In my dream, the world was in chaos. Revolutionaries, Mercenaries, Military, and everyone in between was fighting with each other. Fighting for something I didn't know or didn't understand.
I took refuge in a large mansion that had been converted into stores but I wasn't the only one.
The fighting continued inside and I ran and hide and cowered for my life. I couldn't fight back.
At some point, I found myself alone, in a room, hiding behind the exploding fluffy innards of a beautiful ex-chair and into the room in which I hid, came a man in a suit followed by another in street clothes.
They righted three of the tipped chairs and took a seat in two of them gesturing toward the third.
"Come out and take a seat. I don't want to harm you. Just talk with you," the suited man said.
His voice and manner I recall to be smooth, elegant, and deadly.
But he knew where I was, so I had no choice but to emerge.

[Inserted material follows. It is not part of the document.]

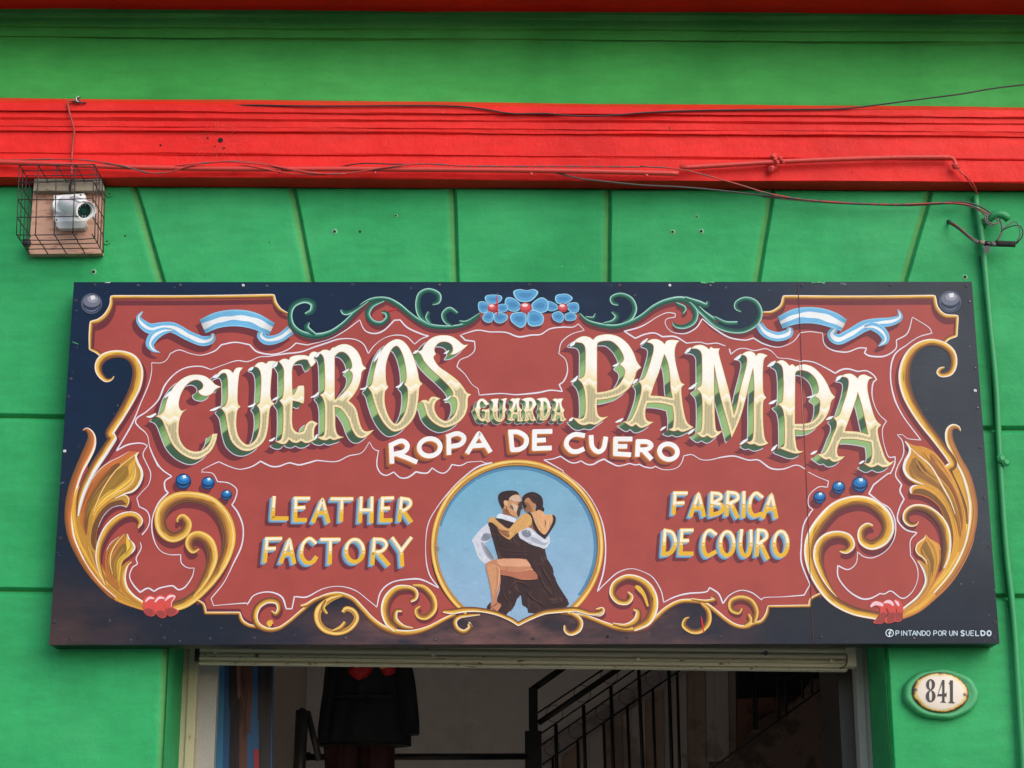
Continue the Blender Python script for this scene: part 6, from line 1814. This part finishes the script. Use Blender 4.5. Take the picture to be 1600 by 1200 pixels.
def lathe(name, origin, axis, prof, mat, parent, seg=40, lumpy=0.0):
    """prof: list of (distance along axis, radius)"""
    axis = Vector(axis).normalized()
    a = axis.cross(Vector((0, 0, 1))).normalized(); b = a.cross(axis).normalized()
    V, F = [], []
    for d, r in prof:
        for k in range(seg):
            th = 2 * math.pi * k / seg
            rr_ = r * (1 + lumpy * (math.sin(th * 2 + origin.x * 90 + d * 200) * .6 + math.sin(th * 3 + origin.z * 70) * .5))
            V.append(origin + axis * d + a * math.cos(th) * rr_ + b * math.sin(th) * rr_)
    for i in range(len(prof) - 1):
        for k in range(seg):
            F.append((i * seg + k, i * seg + (k + 1) % seg, (i + 1) * seg + (k + 1) % seg, (i + 1) * seg + k))
    F.append(tuple(range(seg))[::-1]); F.append(tuple((len(prof) - 1) * seg + k for k in range(seg)))
    me = mesh_from(name, V, F)
    bm = bmesh.new(); bm.from_mesh(me); bmesh.ops.recalc_face_normals(bm, faces=bm.faces); bm.to_mesh(me); bm.free()
    return link(name, me, mat, parent, False)
L = (pB - pA).length
RB_ = 0.031
body = lathe('housing', pA - ax * 0.006, ax, [(0, 0.018), (0.003, 0.024), (0.012, RB_ * .93), (L * .55, RB_ * .97), (L * .56, RB_), (L - 0.002, RB_ * 1.03), (L, RB_ * 1.01), (L, RB_ * .84), (L - .012, RB_ * .80), (L - .012, 0.001)], WHITEPL, camo)
lathe('swivel_ball', ca + Vector((0.002, -0.014, 0)), (pA - ca), [(0, 0.016), (0.010, 0.020), (0.022, 0.019), (0.030, 0.012)], WHITEPL, camo, 24)
fc = pA + ax * (L - 0.0175)
gl = lathe('lens_glass', fc, ax, [(0, RB_ * .78), (0.0018, RB_ * .78), (0.002, RB_ * .70), (0.002, 0.001)], LENS, camo, 32)
a_ = ax.cross(Vector((0, 0, 1))).normalized(); b_ = a_.cross(ax).normalized()
for k in range(12):
    th = 2 * math.pi * k / 12
    plug('led', fc + ax * .002 + (a_ * math.cos(th) + b_ * math.sin(th)) * RB_ * .60, ax, 0.0019, 0.0014, 0.001, LED if k in (0, 1, 2, 3, 8, 9) else BLACKPL, gl, 8)
plug('lens', fc + ax * .002, ax, 0.0105, 0.0098, 0.002, simple('lens_core', (22, 70, 56), 0.06), gl, 20)
# visor: partial shell round the upper right of the housing
V, F = [], []
segv = 22
for i, d in enumerate((L * .45, L + 0.010)):
    for k in range(segv + 1):
        th = math.radians(45 + 175 * k / segv)
        rr = RB_ * 1.08
        # angle measured so the visor sits over the top and the right side
        v = -a_ * math.cos(th - .5) * -1 * rr * 1.0 + b_ * math.sin(th - .5 + 0.6) * rr
        V.append(pA - ax * .006 + ax * (d - (0.012 if i and (k < 3 or k > segv - 3) else 0)) + (a_ * math.cos(th) * (1 if True else 1) + b_ * math.sin(th)) * rr)
for k in range(segv):
    F.append((k, k + 1, segv + 1 + k + 1, segv + 1 + k))
vis = link('visor', mesh_from('visor', V, F), WHITEPL, camo, True)
md = vis.modifiers.new('thick', 'SOLIDIFY'); md.thickness = 0.0022
tube('camera_cable', px_path('110,303,-0.06 109,292,-0.075 111.5,284,-0.085 112,276,-0.09', -0.07), 0.0035, BLACKCABLE, camo, 8)
# small printed word on the housing, like the maker's mark
A = Art()
side = [(-0.16 + 0.05 * i) for i in range(8)]
V, F = [], []
for i in range(8):
    th0 = math.radians(118)
    d0 = L * .52 + i * 0.0042
    for (dd, tt) in ((0, 0), (0.0026, 0), (0.0026, 0.14), (0, 0.14)):
        V.append(pA - ax * .006 + ax * (d0 + dd) + (a_ * math.cos(th0 + tt) + b_ * math.sin(th0 + tt)) * (RB_ * 1.012))
    F.append((i * 4, i * 4 + 1, i * 4 + 2, i * 4 + 3))
link('printed_mark', mesh_from('printed_mark', V, F), simple('print_grey', (90, 94, 104), 0.5), body)

cage = empty('wire_cage', tuple(P1(105, 396, -0.02)), 'black welded wire cage round the white security camera', 'cage')
tl, tr_, br_, bl_ = P1(51, 291, -0.03), P1(164.5, 289.5, -0.03), P1(161, 395, -0.03), P1(46.5, 397, -0.03)
CD = 0.182
def cagept(u, v, w):
    """u 0..1 left-right, v 0..1 top-bottom, w 0..1 wall-front"""
    p = (tl * (1 - u) + tr_ * u) * (1 - v) + (bl_ * (1 - u) + br_ * u) * v
    return Vector((p.x, -0.03 - CD * w, p.z))
rw = 0.0018
wr = random.Random(3)
def cw(p, q, bend=0.0):
    a, b = cagept(*p), cagept(*q)
    n = 6
    pts = []
    for i in range(n + 1):
        t = i / n
        m_ = a.lerp(b, t)
        s = math.sin(math.pi * t)
        pts.append(m_ + Vector((wr.uniform(-1, 1) * .0008 + bend * s * .3, wr.uniform(-1, 1) * .0006, wr.uniform(-1, 1) * .0008 - bend * s)))
    tube('wire', pts, rw, WIRE, cage, 6)
G = [0, .25, .5, .75, 1.0]
for i, g in enumerate(G):
    if i < 4: cw((g, 0, 1), (g, 1, 1))
    else: cw((1, 0, 1), (1, 0.56, 1))
    if i in (0, 1, 2): cw((0, g, 1), (1, g, 1))
    elif i == 3: cw((0, g, 1), (0.82, g, 1))
    else: cw((0, g, 1), (0.80, g, 1), 0.002)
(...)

So I stood and took a seat on the third chair, listening as the sounds of battle slowly died away outside.
I can analyze this scene over and over again. Compare it with the scenes that came before it and after it.
But none of it prepared me for the reality I woke to this morning.

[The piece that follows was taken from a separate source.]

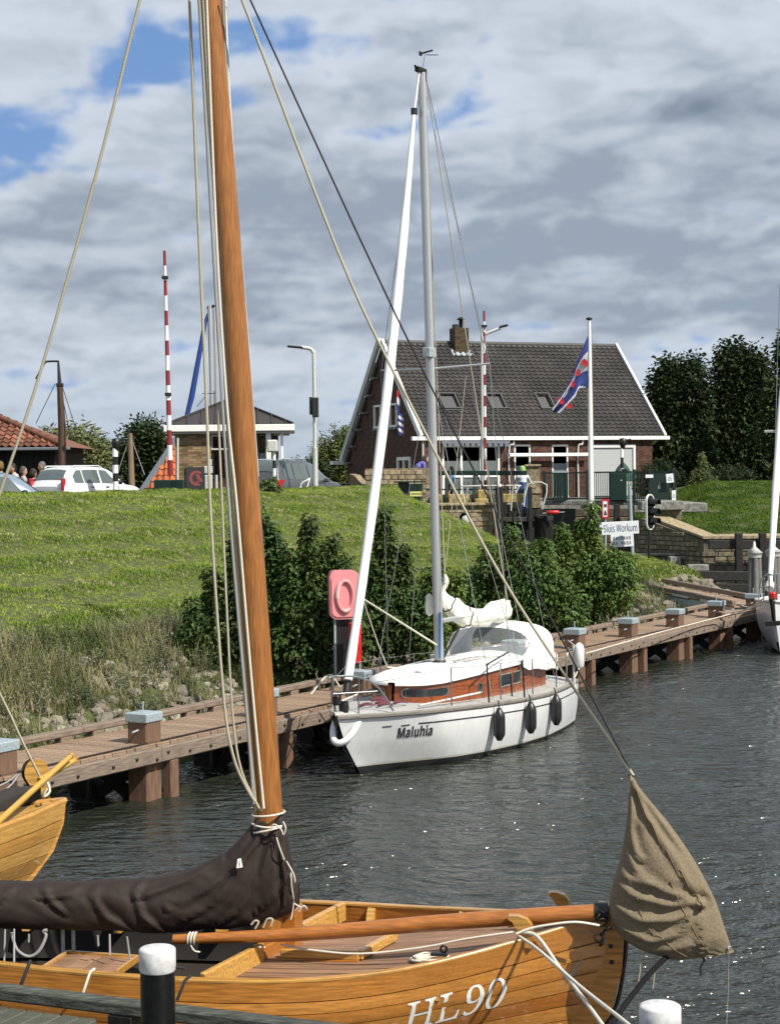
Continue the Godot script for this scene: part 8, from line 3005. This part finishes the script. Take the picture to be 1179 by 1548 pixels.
func lifebuoy_post() -> void:
	var t := thing("lifebuoy_housing", "faded pink lifebuoy housing on a dark post behind the jetty", "lifebuoy housing", Vector3(-0.718, 2.081, -28.2), 14.0)
	var st := new_st()
	var pl := PackedVector2Array()
	var o := rrect(0, 0, 0.46, 0.74, 0.10, 5)
	for p in o: pl.append(Vector2(p.x * (1.0 + 0.06 * p.y), p.y + 0.03 * (1.0 - pow(p.x / 0.23, 2.0)) * (1.0 if p.y > 0 else 0.0)))
	prism(st, pl, -0.16, 0.0)
	obj("case", st, mats.pink, t)
	st = new_st()
	var pl2 := PackedVector2Array()
	for p in pl: pl2.append(p * 0.90)
	prism(st, pl2, 0.0, 0.02)
	obj("front", st, mats.pink, t)
	st = new_st()
	var g := []
	for i in 29:
		var a := TAU * i / 28.0
		var c := Vector3(cos(a) * 0.125, sin(a) * 0.235 - 0.01, 0.02)
		var row := []
		for k in 7:
			var b := PI * k / 6.0
			row.append(c + Vector3(cos(a) * cos(b) * 0.035, sin(a) * cos(b) * 0.035, sin(b) * 0.05))
		g.append(row)
	grid(st, g, 0)
	obj("ring_bulge", st, mats.pink, t)
	for q in [[2.0, 3.3], [4.6, 5.4]]:
		st = new_st()
		g = []
		for i in 10:
			var a := lerpf(q[0], q[1], i / 9.0)
			var row := []
			for k in 5:
				var b := lerpf(0.2, 2.6, k / 4.0)
				row.append(Vector3(cos(a) * 0.125, sin(a) * 0.235 - 0.01, 0.02) + Vector3(cos(a) * cos(b) * 0.038, sin(a) * cos(b) * 0.038, sin(b) * 0.054))
			g.append(row)
		grid(st, g, 0)
		obj("white_band", st, mats.pinklight, t)
	st = new_st()
	box(st, Vector3(-0.02, -0.95, -0.12), Vector3(0.24, 1.4, 0.05), 0.01)
	obj("post", st, mats.black, t)
	st = new_st()
	box(st, Vector3(-0.14, -0.85, -0.1), Vector3(0.03, 1.2, 0.06))
	obj("post_edge", st, mats.galv, t)
	t = thing("red_box", "upright red rescue box with white label right of the black post", "box", Vector3(-0.558, 1.357, -28), 25.0)
	st = new_st()
	box(st, Vector3(0, 0, 0), Vector3(0.17, 0.64, 0.14), 0.02)
	obj("case", st, mats.red, t)
	st = new_st()
	box(st, Vector3(-0.02, 0.06, 0.072), Vector3(0.06, 0.06, 0.006))
	obj("label", st, mats.white, t)
	st = new_st()
	box(st, Vector3(-0.02, -0.16, 0.072), Vector3(0.02, 0.14, 0.01))
	obj("slot", st, mats.darkmetal, t)

func leaf_cluster(n: int, size: float, spread: float, seed_n: int, slim := 0.55) -> Mesh:
	var r := RandomNumberGenerator.new()
	r.seed = seed_n
	var st := new_st()
	for i in n:
		var c := Vector3(r.randfn(), r.randfn() * 0.8, r.randfn()).limit_length(1.8) * spread * 0.6
		var d := (c.normalized() * 0.7 + Vector3(r.randf_range(-1, 1), r.randf_range(-0.7, 0.5), r.randf_range(-1, 1))).normalized()
		var s := d.cross(Vector3(r.randf_range(-1, 1), r.randf_range(0.6, 1.4), r.randf_range(-1, 1))).normalized()
		var up := s.cross(d)
		var l := size * r.randf_range(0.7, 1.25)
		var w := l * slim * 0.5
		var tone := r.randf_range(0.75, 1.25)
		st.set_color(Color(tone, tone, tone * r.randf_range(0.8, 1.0)))
		var a := c
		var m := c + d * l * 0.45
		var b := c + d * l - up * l * 0.12
		tri(st, a, m + s * w + up * w * 0.35, b, -1)
		tri(st, a, b, m - s * w + up * w * 0.35, -1)
	st.generate_normals()
	return st.commit()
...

My mother stepped out of the house, on her way to work, with my youngest siblings at her side, on their way to school.
Outside, her car, was no where to be seen.

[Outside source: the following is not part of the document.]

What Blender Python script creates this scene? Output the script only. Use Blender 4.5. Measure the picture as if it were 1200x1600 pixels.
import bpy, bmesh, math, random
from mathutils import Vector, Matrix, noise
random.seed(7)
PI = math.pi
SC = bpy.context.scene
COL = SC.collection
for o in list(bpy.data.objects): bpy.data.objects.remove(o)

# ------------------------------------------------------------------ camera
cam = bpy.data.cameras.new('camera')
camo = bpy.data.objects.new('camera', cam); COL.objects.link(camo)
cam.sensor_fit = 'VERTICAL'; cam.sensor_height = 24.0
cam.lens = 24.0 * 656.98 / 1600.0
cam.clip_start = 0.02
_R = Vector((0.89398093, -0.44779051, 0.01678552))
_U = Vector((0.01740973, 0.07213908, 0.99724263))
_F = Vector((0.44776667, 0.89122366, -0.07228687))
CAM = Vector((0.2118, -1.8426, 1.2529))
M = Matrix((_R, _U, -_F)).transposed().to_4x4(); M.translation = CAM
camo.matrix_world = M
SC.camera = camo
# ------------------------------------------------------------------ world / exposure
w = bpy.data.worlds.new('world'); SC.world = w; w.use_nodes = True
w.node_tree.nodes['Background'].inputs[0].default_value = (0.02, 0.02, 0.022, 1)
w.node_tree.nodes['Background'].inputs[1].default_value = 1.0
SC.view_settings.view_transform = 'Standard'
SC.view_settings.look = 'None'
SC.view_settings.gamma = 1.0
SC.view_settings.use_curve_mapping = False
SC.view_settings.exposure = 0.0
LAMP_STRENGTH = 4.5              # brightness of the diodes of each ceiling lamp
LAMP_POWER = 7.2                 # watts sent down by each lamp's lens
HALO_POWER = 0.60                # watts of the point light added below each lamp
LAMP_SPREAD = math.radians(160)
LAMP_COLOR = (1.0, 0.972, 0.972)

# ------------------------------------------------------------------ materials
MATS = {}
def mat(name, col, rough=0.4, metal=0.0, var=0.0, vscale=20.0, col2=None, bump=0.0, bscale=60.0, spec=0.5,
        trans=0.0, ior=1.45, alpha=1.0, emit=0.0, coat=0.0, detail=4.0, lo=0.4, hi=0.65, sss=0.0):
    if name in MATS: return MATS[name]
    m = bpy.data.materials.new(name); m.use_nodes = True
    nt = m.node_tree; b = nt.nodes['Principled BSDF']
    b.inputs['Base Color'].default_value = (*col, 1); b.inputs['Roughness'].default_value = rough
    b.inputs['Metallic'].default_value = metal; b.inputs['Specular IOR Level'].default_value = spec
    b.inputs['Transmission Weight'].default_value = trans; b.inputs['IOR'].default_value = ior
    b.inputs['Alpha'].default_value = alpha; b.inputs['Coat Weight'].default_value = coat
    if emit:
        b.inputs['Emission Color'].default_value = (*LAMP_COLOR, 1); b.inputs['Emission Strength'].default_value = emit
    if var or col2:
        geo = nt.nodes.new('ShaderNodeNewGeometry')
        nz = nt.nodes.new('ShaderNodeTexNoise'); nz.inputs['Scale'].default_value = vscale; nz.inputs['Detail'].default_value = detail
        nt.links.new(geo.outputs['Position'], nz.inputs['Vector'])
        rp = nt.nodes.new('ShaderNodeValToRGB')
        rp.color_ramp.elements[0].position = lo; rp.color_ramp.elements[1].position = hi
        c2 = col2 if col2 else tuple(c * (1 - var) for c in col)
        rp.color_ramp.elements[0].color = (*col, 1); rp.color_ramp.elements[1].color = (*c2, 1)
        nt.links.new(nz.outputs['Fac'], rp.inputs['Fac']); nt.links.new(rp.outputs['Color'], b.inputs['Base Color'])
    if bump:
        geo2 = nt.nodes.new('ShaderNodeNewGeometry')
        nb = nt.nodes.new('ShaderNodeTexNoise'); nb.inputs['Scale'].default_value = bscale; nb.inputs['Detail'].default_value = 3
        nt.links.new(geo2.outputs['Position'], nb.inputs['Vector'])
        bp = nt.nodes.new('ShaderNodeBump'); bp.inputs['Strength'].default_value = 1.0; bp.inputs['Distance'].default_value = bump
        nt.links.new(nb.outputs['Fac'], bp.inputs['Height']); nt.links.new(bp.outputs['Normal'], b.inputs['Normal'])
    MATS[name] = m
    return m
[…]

I heard her yelling for my father. I came down the stairs the chaos of my dream echoing in the anger and panic in her voice.
A couple phone calls later and we find out, my mother's car was repossessed.
I am aware that these circumstances occur in a moderate frequency. A car is a luxury item after all, and luxury means that it can be removed but still, I was unprepared for the reality I was thrown into this morning.
"The rich get richer and the poor get poorer."
I don't know who the first was to say that but I know how right they are. It costs more to get a car back from repossession than it does to pay the bill in the first place.
And how, prey tell, do they expect you to pay so much more when you struggled to pay in the first place?
I'll never know.
My dream was chaos, disorder, fear.
I wonder if it was a reflection of the world.
My family isn't the only one that is faced with this problem and it's only going to get worse I fear.
I just hope that things change before the world breaks down into world wide violence akin to the riots in London.
And I pray that each one of us is given the chance to be part of the change as well.